Жить "не захотел бы", а вот упокоиться навеки в этом месте — да. "В Тамани, в полях, на дорогах родимой стороны я так и останусь с сердцем ребёнка. Ничего уже не свершу восхитительного, прекрасного, и это горько как раз в Тамани, когда отворяются в тебе уголки для счастливых грёз… Взошла наконец Медведица, этот ковшик, эти семь звёзд, простых и первых с детства, они нас тоже помнить не будут, но мы-то всё равно были. Вдруг одна мысль страшна стала мне: ведь мог же я и не появиться! Неужели? Неужели ни раньше, ни позже? Никогда? Страшно подумать, невыносимо! Невыносимо представить, что все мои современники знали бы, откуда есть пошла земля наша, какой она стала, а я нет! И никогда? Нестор, Мономах, Лермонтов, Есенин не были бы моими, как нынче? И по старым дорогам ездил бы кто-то вместо меня? И женских бы глаз я не видел, ласковых слов не слышал? И даже этих слов не сумел бы произнести? Прекрасно, что живу. Будь жизнь труднее в тысячу раз — прекрасно, что дана она мне".

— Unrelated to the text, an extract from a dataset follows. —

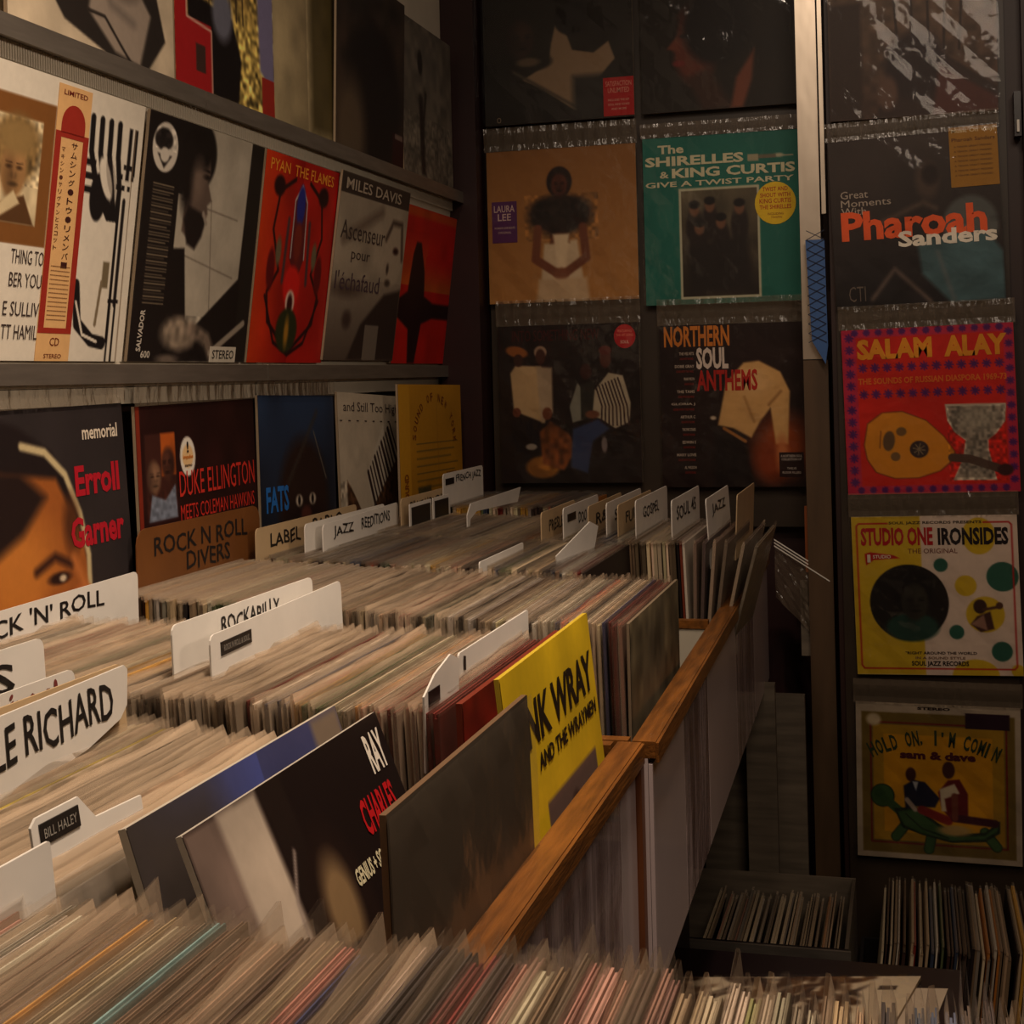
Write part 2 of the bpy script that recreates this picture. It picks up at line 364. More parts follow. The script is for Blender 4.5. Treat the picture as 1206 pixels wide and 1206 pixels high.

Да, настолько широко виделась Виктору Лихоносову судьба родного народа и в истории, и в пространстве. И своя судьба тоже. Не случайно роман "Ненаписанные воспоминания. Наш маленький Париж", якобы созданный на основе доставшихся писателю от некоего Виктора Т. материалов, он характеризует как "пример простодушной любви к людям, к памяти обо всём родном, и читать её (рукопись. — Авт.) надо на том же дыхании, на каком она писана". Владимир Бондаренко отмечал, что в произведениях Виктора Лихоносова главный герой —"любовь к людям, очарование жизнью человека на земле", "никакого реального движения или действия… не происходит. Происходит очарование действием, движением". "…Читаешь — и будто ничего не происходит, пока не поймёшь. Что происходит что-то гораздо более важное, чем обычные происшествия… и, кстати, этот жанр "обо всём и ни о чём", по существу, очень русский, теперь как-то исчез, забыт за текущими делами…" — это уже отклик на лихоносовскую прозу от Георгия Адамóвича. Откликов подобного рода о творчестве писателя за авторством известных (в том числе Василий Белов, Станислав Куняев, Олег Михайлов, Валентин Распутин, Юрий Селезнёв, Александр Твардовский) и просто читателей можно привести не то что на газетную статью, а на целую диссертацию или монографию. Но среди них, на мой взгляд, стоит особо выделить слова кубанца по рождению Юрия Кузнецова: "Будь моя воля, я бы выдал Лихоносову полного георгиевского кавалера". Полными георгиевскими кавалерами назывались награждённые всеми четырьмя степенями ордена Святого Георгия офицеры или креста Святого Георгия — нижние чины русской армии за "неустрашимую храбрость" и личную доблесть в бою. Яркая художественная самобытность Виктора Ивановича Лихоносова и его неизменное мужество в незримых бранях за Россию на протяжении более чем полувека, как представляется, делают его действительно достойным такой награды.